Hello open source supply chain security fans! A lot has happened with Syft and Grype in the last couple of months, so I want to share some of the new features and improvements we’ve been working on. If you’re not familiar with Syft and/or Grype, here are the details: both tools are open source, and maintained by Anchore.

Syft is our Software Bill of Materials generator. It scans container images and filesystems and makes an inventory of contents including files and software packages. Grype, in turn, takes that information and analyzes it for vulnerabilities from a variety of sources including the GitHub Advisory Database, the National Vulnerability Database, and others.

Syft and Grype development happen at a rapid pace and I want to share a couple of recent improvements. 

Syft Performance Improvements

In Syft 0.71, released early February 2023, we spent some time focusing on improving scanning performance. If you use Syft to scan large, multi-GB images or big directories, you will definitely see some improvement. These improvements are passed through to Grype as well, since Grype uses Syft under the hood to extract the list of packages needing to be analyzed for vulnerabilities. In one of our tests, we saw the time for a scan operation that took six minutes before optimizations only take 23 seconds after. If you scan large images or containers, make sure you are up to date on Syft because you will probably see big improvements.

Syft Binary Detection

Syft gained new capabilities in version v0.62.3 released in late 2022: this version introduced a way to scan and detect binary packages for common open source components, so we can detect things like embedded copies of Apache HTTP Server or PostgreSQL that might not have been installed using a package manager.

Our development community quickly started adding new classifiers for a lot of different open source components, including Python, PHP, Perl, and Go runtimes, Redis, HAProxy, and others. It’s pretty easy to extend the binary detection mechanism for new things, so if you want to learn how to add a new classifier, let us know and we can point you in the right direction.

Good First Issues

Are you interested in contributing to Syft or Grype? We would be happy to have you. We’ve labeled some issues in GitHub with “Good First Issue” if you want to look for something to start with. If you want to talk about a possible implementation or ask questions to help you get started, you can find the developers on Slack or join the community meeting once every two weeks on Thursday at noon Eastern Time.

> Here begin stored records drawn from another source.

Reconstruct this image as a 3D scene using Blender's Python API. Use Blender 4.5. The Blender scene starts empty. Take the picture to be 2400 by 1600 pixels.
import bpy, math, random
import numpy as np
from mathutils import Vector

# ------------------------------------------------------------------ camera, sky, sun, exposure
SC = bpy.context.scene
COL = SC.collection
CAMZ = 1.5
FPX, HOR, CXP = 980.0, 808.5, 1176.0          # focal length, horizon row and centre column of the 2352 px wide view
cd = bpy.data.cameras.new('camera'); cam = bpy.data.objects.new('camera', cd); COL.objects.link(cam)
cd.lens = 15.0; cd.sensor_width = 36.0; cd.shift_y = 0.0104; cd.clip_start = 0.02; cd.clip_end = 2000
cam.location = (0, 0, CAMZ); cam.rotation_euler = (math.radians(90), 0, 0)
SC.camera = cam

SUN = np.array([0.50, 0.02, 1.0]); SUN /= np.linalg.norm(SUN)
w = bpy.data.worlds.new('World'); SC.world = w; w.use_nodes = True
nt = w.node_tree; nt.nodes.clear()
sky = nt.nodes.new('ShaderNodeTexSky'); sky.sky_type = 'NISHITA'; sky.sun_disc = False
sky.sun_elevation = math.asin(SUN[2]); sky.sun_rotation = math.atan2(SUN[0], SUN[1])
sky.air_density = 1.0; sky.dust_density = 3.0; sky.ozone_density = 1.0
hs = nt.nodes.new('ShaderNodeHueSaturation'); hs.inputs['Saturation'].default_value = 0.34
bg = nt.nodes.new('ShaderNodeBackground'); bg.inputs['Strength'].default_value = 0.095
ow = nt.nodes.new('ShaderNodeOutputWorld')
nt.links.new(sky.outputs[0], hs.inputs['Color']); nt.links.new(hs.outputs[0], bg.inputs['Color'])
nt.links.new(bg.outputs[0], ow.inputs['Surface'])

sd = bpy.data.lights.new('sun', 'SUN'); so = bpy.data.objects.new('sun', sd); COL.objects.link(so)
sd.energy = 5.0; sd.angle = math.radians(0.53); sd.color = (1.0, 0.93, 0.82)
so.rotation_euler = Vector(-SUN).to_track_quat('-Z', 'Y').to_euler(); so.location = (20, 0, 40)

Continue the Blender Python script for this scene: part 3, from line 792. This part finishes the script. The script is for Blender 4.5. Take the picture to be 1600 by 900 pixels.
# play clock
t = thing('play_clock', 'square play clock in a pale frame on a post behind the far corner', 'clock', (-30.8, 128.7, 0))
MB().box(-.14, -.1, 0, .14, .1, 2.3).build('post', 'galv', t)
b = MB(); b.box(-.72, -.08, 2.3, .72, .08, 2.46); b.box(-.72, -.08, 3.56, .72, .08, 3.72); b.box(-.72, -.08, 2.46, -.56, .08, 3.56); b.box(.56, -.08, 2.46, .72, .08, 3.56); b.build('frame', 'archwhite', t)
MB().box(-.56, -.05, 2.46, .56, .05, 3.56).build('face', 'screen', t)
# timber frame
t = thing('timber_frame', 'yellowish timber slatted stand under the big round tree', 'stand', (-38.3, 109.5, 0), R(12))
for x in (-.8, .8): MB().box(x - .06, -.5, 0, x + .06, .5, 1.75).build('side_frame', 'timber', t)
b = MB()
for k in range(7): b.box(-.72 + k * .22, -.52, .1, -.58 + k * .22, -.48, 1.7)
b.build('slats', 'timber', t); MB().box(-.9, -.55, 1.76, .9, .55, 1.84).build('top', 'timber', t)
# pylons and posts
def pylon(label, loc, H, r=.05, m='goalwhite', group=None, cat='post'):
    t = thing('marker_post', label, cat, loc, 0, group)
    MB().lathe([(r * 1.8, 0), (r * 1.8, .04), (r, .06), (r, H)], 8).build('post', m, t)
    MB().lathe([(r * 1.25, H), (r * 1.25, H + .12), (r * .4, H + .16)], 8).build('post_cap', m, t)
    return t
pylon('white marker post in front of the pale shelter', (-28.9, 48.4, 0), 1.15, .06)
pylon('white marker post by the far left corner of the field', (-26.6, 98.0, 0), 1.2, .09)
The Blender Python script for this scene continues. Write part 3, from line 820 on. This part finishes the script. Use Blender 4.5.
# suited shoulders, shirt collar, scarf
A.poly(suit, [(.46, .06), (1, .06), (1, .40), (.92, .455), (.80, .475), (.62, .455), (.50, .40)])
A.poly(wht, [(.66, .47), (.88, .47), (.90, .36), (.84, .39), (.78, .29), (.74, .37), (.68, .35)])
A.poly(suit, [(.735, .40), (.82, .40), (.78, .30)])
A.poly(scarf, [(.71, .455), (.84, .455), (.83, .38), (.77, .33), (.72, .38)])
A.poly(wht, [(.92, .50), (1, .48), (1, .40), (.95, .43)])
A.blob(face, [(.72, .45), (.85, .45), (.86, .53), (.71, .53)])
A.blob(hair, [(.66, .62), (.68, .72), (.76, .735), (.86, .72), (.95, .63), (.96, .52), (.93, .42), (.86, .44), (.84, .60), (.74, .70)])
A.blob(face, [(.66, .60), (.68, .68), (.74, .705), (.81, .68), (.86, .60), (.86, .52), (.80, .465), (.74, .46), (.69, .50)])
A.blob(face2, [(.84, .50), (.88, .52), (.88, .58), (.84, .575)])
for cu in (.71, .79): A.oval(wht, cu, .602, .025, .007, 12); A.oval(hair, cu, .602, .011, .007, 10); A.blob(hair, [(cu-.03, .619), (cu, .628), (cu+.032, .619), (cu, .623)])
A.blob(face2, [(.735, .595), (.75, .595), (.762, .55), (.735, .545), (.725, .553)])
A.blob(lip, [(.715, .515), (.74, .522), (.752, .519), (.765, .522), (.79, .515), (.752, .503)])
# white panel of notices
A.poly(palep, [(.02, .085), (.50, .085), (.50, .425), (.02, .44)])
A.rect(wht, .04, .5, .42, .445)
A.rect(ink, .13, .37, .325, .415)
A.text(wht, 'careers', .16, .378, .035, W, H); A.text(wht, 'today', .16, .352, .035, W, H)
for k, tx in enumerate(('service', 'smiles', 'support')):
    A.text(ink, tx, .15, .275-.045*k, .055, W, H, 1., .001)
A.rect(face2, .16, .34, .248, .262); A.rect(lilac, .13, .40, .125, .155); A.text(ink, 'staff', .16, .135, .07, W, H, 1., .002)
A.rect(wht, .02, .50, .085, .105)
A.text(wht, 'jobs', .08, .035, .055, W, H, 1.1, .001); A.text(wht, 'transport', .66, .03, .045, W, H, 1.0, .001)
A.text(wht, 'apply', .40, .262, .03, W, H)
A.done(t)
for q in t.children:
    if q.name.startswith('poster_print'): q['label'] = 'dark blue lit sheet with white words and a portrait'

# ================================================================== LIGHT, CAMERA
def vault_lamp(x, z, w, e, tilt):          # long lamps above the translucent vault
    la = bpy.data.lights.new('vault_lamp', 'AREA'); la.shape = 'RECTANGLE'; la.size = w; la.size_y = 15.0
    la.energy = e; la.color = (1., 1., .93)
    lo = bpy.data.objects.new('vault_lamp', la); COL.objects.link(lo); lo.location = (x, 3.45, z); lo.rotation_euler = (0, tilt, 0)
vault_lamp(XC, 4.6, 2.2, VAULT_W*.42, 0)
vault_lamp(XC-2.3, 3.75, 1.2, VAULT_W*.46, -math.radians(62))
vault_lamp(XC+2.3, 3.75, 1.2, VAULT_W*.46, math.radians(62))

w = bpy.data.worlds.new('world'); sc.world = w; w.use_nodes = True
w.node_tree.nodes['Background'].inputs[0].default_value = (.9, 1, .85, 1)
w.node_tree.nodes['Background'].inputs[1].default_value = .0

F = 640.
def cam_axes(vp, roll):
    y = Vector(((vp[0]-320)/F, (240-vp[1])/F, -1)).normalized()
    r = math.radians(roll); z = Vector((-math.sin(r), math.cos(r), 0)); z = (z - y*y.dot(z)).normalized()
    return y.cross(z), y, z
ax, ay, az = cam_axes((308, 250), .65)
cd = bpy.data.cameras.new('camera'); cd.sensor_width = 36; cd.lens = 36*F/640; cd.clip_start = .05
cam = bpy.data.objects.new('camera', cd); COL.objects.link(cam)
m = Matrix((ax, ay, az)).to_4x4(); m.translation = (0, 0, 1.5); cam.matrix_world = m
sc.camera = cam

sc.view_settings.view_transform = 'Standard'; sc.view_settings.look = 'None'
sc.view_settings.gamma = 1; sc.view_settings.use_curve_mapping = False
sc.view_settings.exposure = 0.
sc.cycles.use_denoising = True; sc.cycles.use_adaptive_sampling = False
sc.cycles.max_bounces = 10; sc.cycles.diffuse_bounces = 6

Good First Issues for Syft

Good First Issues for Grype

Developers: smaller binaries and improved build times

Finally, we’ve made some changes to the dependencies we are using, which has resulted in significantly smaller binary sizes for both Syft and Grype, along with improvements to our build and release process. We now have the ability to get changes released much faster – from PR to release, the pipeline is less than 30 minutes instead of hours.

Thank you to everyone who contributes to and helps our team advance Syft and Grype for the open source community. We're excited about the future of open source software security and hope that you are too.